Sin embargo, y paradójicamente, la larga espera de dicha sentencia ha acabado por acelerar los cambios de escenario llevándolos más allá de lo que incluso yo esperaba. El sorprendente editorial conjunto de la prensa catalana fue el aviso moderado pero firme e inapelable de lo que estaba ocurriendo en Catalunya. Y las improvisadas consultas populares para la independencia, con unos resultados de una fuerza innegable, han sido la señal de que el espectáculo daba comienzo sin esperar a una sentencia que, sea cual sea, va a nacer devaluada y a la que quizás ya no valga la pena ni dedicar el gesto de una manifestación en contra. Buena parte del país ya ha pasado página y espera del futuro algo más que una resolución jurídica sobre la constitucionalidad de media docena de artículos de un estatuto de mínimos. Incluso el president Montilla ha afirmado solemnemente que Catalunya es una nación diga lo que diga el TC, y esta es una toma de posición nada trivial porque también apunta implícitamente a la superación fáctica de la legalidad vigente. Si alguien creía que dilatando en el tiempo todos los debates pendientes -financiación y sentencia, pero también aeropuerto y cercanías, etcétera- se iba a desinflar la tensión por cansancio, se ha equivocado. Lo que se ha conseguido es que una parte significativa de la población catalana con opinión política ya no espere gran cosa de tales discusiones y prefiera apostar por nuevos caminos, aun sabiendo que no son atajos fáciles y cortos, sino largas sendas inexploradas.

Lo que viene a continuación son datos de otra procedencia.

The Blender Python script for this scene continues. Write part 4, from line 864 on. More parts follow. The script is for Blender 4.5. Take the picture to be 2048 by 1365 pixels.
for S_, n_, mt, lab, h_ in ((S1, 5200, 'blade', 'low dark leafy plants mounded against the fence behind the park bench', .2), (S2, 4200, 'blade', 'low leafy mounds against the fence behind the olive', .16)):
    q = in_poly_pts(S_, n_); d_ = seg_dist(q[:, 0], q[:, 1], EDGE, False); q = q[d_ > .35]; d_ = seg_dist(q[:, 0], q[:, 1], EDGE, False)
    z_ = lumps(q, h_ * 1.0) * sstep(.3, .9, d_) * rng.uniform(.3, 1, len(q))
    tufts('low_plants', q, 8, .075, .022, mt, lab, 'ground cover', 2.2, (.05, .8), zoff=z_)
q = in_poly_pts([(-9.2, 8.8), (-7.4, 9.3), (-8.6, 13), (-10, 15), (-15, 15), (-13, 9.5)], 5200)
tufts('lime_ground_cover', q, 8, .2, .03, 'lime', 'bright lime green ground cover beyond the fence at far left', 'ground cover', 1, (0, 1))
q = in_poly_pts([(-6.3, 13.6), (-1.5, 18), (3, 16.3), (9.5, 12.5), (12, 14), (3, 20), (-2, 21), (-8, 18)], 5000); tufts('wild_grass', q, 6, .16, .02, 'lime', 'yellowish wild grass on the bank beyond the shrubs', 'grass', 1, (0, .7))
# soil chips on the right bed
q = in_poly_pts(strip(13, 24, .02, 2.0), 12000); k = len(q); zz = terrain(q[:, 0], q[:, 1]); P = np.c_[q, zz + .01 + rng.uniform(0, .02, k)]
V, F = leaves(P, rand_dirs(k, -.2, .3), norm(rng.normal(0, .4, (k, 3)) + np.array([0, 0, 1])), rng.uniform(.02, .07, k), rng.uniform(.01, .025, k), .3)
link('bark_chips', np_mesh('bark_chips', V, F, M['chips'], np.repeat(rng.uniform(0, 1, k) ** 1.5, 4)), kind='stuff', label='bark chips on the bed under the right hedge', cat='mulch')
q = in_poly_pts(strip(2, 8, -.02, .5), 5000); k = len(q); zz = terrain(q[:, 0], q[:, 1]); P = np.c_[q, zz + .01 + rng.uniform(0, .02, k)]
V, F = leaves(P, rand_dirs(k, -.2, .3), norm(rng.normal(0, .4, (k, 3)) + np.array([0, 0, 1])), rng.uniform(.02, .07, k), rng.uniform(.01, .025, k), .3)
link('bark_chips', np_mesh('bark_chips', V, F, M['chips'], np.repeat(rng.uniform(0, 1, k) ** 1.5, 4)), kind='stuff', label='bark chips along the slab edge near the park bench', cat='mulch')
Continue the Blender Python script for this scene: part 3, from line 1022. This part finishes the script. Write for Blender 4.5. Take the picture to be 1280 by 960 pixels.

Lo más interesante, pero también lo que más debería preocupar de la situación actual, es que mientras la realidad política catalana ha empezado a andar por su cuenta, los partidos insisten simular que todo sigue más o menos igual. Ven que la realidad se les escapa de las manos y intentan remediarlo con conjuros y exorcismos, como si negando la evidencia, o menospreciándola, la pudieran controlar. Que quien gobierna con el 17% de los votos del censo pueda decir que un 25% o un 40% de votos -según la zona- a favor de la independencia en un censo bastante mayor y conseguido en unas condiciones francamente adversas no significa nada, es de risa. O bien que, quien salió en su momento a pactar los últimos recortes estatutarios, particularmente en algunos aspectos económicos fundamentales, diga que la próxima estación no es la independencia sino el concierto económico, no es otra cosa que una huida hacia delante para ocultar una situación de absoluto desconcierto e incerteza respecto del propio electorado. De manera que, por una parte, el país se mueve sin un liderazgo claro y sin un tener bien señalado el camino, a menudo quedando -hay que reconocerlo- en manos de aventureros salvapatrias. Mientras, por otra, los partidos mayoritarios se dedican a negar la evidencia, imaginando que con un mayor control de los mecanismos de propaganda tendrán bastante para que las aguas vuelvan a su cauce. Quizás otras veces lo han conseguido, pero no será este el caso.
De manera que el próximo año se presenta políticamente apasionante para Catalunya. Las elecciones van a suponer, esta vez sí, un examen final sobre el ciclo de reforma estatutaria a la vista ya de sus pobres resultados. Además, van a poner a prueba a los partidos actuales en relación con su capacidad para leer los signos de los nuevos tiempos: la ambigüedad va a restar y no sumará como hasta ahora. El problema ya no será la desafección -aumentará la participación-, sino la crisis de liderazgo en las grandes formaciones. Por primera vez, los partidos unionistas o los que quieran aplazar el debate sobre la independencia deberán dar explicaciones convincentes y no va a valer el recurso al miedo. También habrá nuevas ofertas electorales que desestabilizarán las viejas alianzas. En el plano social, el eje derechas-izquierdas va a tener menos sentido que nunca, y va a ser sustituido por un debate realista sobre cómo salir de la crisis. Y se habrá acabado la política del anar tirant y el elector exigirá nuevos horizontes. El año 2010 va a ser el primero de un nuevo ciclo político marcado por una nueva y gran ambición nacional. Y el partido que no lo sepa ver perderá la oportunidad de participar en ella. Esos son mis augurios para un muy feliz 2010.